Whidbey Island is surrounded by primary feeding grounds for many local resident and transient whale species. Whale watching is a year-round activity and with some patience and early notification from some of the on-line observation networks that track their location, you can often see them from the shoreline.

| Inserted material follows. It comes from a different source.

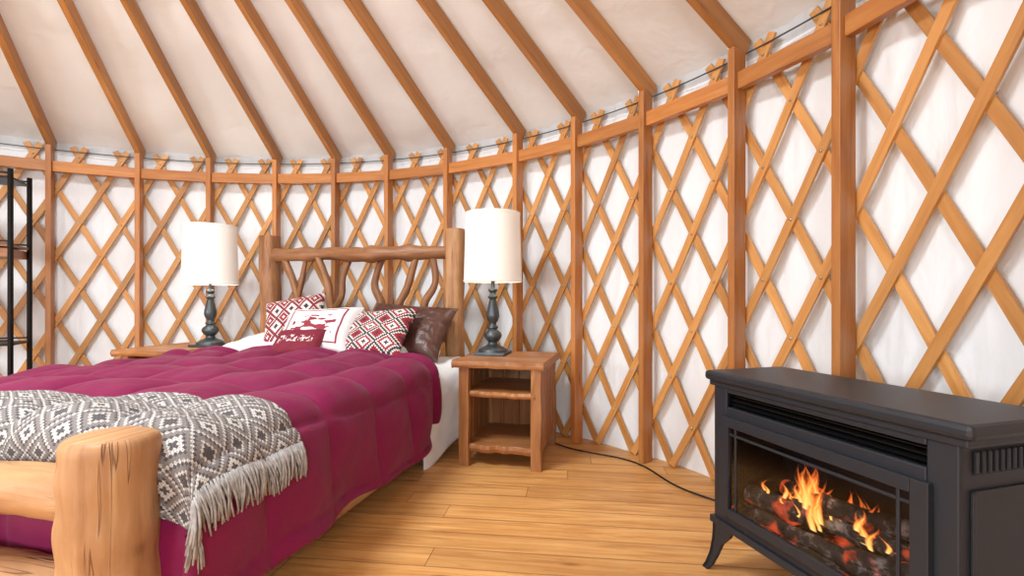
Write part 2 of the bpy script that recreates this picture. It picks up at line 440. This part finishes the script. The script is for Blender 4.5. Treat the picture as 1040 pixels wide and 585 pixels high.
# ---------------- BED
BM=Matrix.Translation((-1.195,3.74,0))@Matrix.Rotation(math.radians(-13.5),4,'Z')
bed=empty('log_bed',BM)
def logpath(a,b_,n=10,wob=.01,seed=0):
    a=Vector(a);b_=Vector(b_); out=[]
    for i in range(n+1):
        t=i/n; e=math.sin(pi*t)
        out.append(a.lerp(b_,t)+Vector((noise.noise(Vector((t*2.5,seed,0))),noise.noise(Vector((t*2.5,seed,7))),noise.noise(Vector((t*2.5,seed,13)))))*wob*4*e)
    return out
b=MB()
HW=.798; FL=2.434
b.tube(logpath((HW,0,0),(HW,0,1.515),14,.006,1),[.068]*15,M_log,20,.08,tone=.6,sq=.4)
b.tube(logpath((-HW,0,0),(-HW,0,1.513),14,.006,2),[.074]*15,M_logd,20,.08,tone=.75,sq=.4)
for sx,sd in ((1,3),(-1,4)):
    n_=40
    pp=logpath((HW*sx,-FL,0),(HW*sx,-FL,.648),n_,.004,sd)
    r=[.097+.005*noise.noise(Vector((i*.2,sd,1))) for i in range(n_+1)]
    for zz,rr in ((.660,.092),(.667,.084)): pp.append(Vector((HW*sx,-FL,zz))); r.append(rr)
    b.tube(pp,r,M_log,64,.08,tone=.45,seed=sd*3.3,sq=.12)
b.build('posts',True,bed,auto=50)
b=MB()
pp=logpath((-HW,0,1.36),(HW,0,1.345),22,.022,9); rr=[.05+.014*noise.noise(Vector((i*.6,2,3)))+(.016 if i in(5,13,17) else 0) for i in range(23)]
b.tube(pp,rr,M_logd,18,.22,tone=.6)
b.tube(logpath((-HW,0,.72),(HW,0,.74),14,.015,11),.055,M_logd,16,.2,tone=.6)
b.tube(logpath((-HW,-FL,.505),(HW,-FL,.512),30,.012,12),.066,M_log,40,.12,tone=.5)
b.tube(logpath((-HW,-FL,.275),(HW,-FL,.275),30,.01,13),.062,M_log,40,.12,tone=.4)
b.build('rails',True,bed,auto=50)
b=MB()
def br(pts,r0,r1,seed):
    P_=[Vector(q) for q in pts]; out=[]
    for i in range(len(P_)-1):
        p0=P_[max(i-1,0)];p1=P_[i];p2=P_[i+1];p3=P_[min(i+2,len(P_)-1)]
        for k in range(6):
            t=k/6; out.append(.5*((2*p1)+(p2-p0)*t+(2*p0-5*p1+4*p2-p3)*t*t+(3*p1-p0-3*p2+p3)*t**3))
    out.append(P_[-1]); n=len(out)
    b.tube(out,[r0+(r1-r0)*i/(n-1) for i in range(n)],M_logd,12,.25,tone=.5+.3*random.random())
br([(-.60,0,.72),(-.52,-.01,.95),(-.58,0,1.15),(-.68,0,1.36)],.034,.026,1)
br([(-.54,0,.98),(-.48,-.02,1.15),(-.46,0,1.34)],.022,.018,2)
br([(-.10,0,.72),(-.24,.01,.93),(-.26,0,1.12),(-.36,0,1.35)],.036,.026,3)
br([(-.22,0,.90),(-.14,0,1.03),(-.12,-.01,1.18),(-.06,0,1.34)],.026,.022,4)
br([(.12,0,.72),(.2,0,.95),(.14,.01,1.12),(.22,0,1.34)],.034,.026,6)
br([(.34,0,.72),(.34,0,.93),(.42,0,1.1),(.5,-.01,1.34)],.034,.026,7)
br([(.58,0,.72),(.55,0,.95),(.64,0,1.12),(.62,0,1.34)],.032,.024,9)
b.build('headboard_branches',True,bed)
b=MB()
for sx in (1,-1):
    x0,x1=(.80,.855) if sx>0 else (-.855,-.80)
    b.abox(x0,x1,-FL+.08,-.06,.075,.235,M_log,.7,'y')
b.abox(-.79,.79,-2.32,-.10,.15,.2,M_log,.4)
b.build('side_rails',parent=bed,bevel=.012)
def rbox(name,x0,x1,y0,y1,z0,z1,mat,bev,**k):
    b=MB(); b.abox(x0,x1,y0,y1,z0,z1,mat,.5); o=b.build(name,True,**k)
    md=o.modifiers.new('bevel','BEVEL'); md.width=bev; md.segments=4; return o
rbox('box_spring',-.77,.77,-2.30,-.09,.2,.36,M_white,.02,parent=bed)
rbox('mattress',-.77,.77,-2.30,-.09,.36,.57,M_white,.06,parent=bed)
def drape(a,v,off=0,outer=lambda v:.88,zt=.62,F=2.27,crown=.03,fold=.02,seed=0,r=.10):
    sg=1 if a>=0 else -1; aa=abs(a); Wf=outer(v)-r; q=r*pi/2
    if aa<=Wf: x=aa;da=0;na=Vector((0,0,1)); fa=0
    elif aa<=Wf+q: an=(aa-Wf)/r; x=Wf+r*math.sin(an); da=r*(1-math.cos(an)); na=Vector((sg*math.sin(an),0,math.cos(an))); fa=0
    else:
        e=aa-Wf-q; x=Wf+r; da=r+e; na=Vector((sg,0,0)); fa=min(1,e/.35)
        x+=fa*(fold*math.sin(v*6.5+seed)+fold*.7*math.sin(v*13+seed*2+sg)+fold*.8)
    fq=.07
    if v<=F: y=v;db=0;nb=Vector((0,0,1))
    elif v<=F+fq*pi/2: an=(v-F)/fq; y=F+fq*math.sin(an); db=fq*(1-math.cos(an)); nb=Vector((0,-math.sin(an),math.cos(an)))
    else: e=v-F-fq*pi/2; y=F+fq; db=fq+e; nb=Vector((0,-1,0))
    nn=(na+nb).normalized()
    z=zt+crown*(1-min(1,(x/.85)**2))-math.hypot(da,db)
    return Vector((sg*x,-y,z))+nn*off
CO=lambda v:.885+.030*(v-.5)
CZ=.602
def seam(x,per,ph=0): return abs(math.sin(pi*(x/per+ph)))
def puff(a,v):
    aw=a+.02*math.sin(v*4); vw=v+.02*math.sin(a*5)
    q=min(1,(seam(aw,.33,.1)**.5))*min(1,(seam(vw,.36,.2)**.5))
    return .046*q+.012*noise.noise(Vector((a*5,v*5,2)))+.005*noise.noise(Vector((a*13,v*11,6)))
b=MB()
AM=.88-.10+.157+.40
def v0(a): 
    t=(max(-1,min(1,a/.9))+1)/2
    return .80-.26*t+.015*math.sin(a*9)
def fn(u,w_):
    a=-AM+2*AM*u; s0=v0(a); v=s0+(2.72-s0)*w_
    edge=min(1,(v-s0)/.06); 
    pf=puff(a,v)*(.35+.65*edge)+.024*math.sin(min(1,(v-s0)/.12)*pi)
    p_=drape(a,v,.010+pf,CO,CZ,2.27,.035,.022,1)
    if p_.z<.1: p_.z=.1+ (p_.z-.1)*.2
    return p_
b.grid(250,220,fn,M_comf,lambda u,w_:(u*2.6,w_*2.1))
o=b.build('comforter',True,mw=BM)
md=o.modifiers.new('th','SOLIDIFY'); md.thickness=.016; md.offset=1
b=MB()
def fn(u,w_):
    a=-1.28+2.67*u; v=.07+.66*w_
    nz=.014*noise.noise(Vector((a*4,v*5,9)))+.010*noise.noise(Vector((a*11,v*9,4)))
    oo=lambda v:.985-.14*max(0,(v-.34)/.38)
    p_=drape(a,v,.004+nz,oo,.578,2.3,.02,.014,2.2,r=.15)
    return p_
b.grid(150,60,fn,M_white,lambda u,w_:(u*2.6,w_*.6))
o=b.build('white_blanket',True,mw=BM); md=o.modifiers.new('th','SOLIDIFY'); md.thickness=.010; md.offset=1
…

Explore the many gardens of Whidbey Isle

Gardeners come from all over to enjoy and marvel at the beauty, serenity and uniqueness of the many gardens on Whidbey Island. With our mild climate many plants will thrive here that won’t grow in most inland parts of the state.  This unique climate allows cold season plants like tulips, apples and lilacs to thrive, while also allowing more tender warm climate plants like camellias and even a few palm trees to thrive.  Walk among the thousands of rhododendrons at Meerkirk Gardens or … Lavender Wind Farms… Annual Garden Tour

Savor some Culinary Delights

Coupeville provides a welcome respite from fast food and chain restaurants. Its restaurants, cafes, delis, and coffee houses offer a range of personalities … distinct characters you’ll savor and remember. We also love to share our favorite local delicacy, Penn Cove mussels. The cove is the perfect environment for the Penn Cove Mussel Farm, and our eateries know just how to prepare these bountiful bivalves delivered within hours of being plucked from the cove’s waters.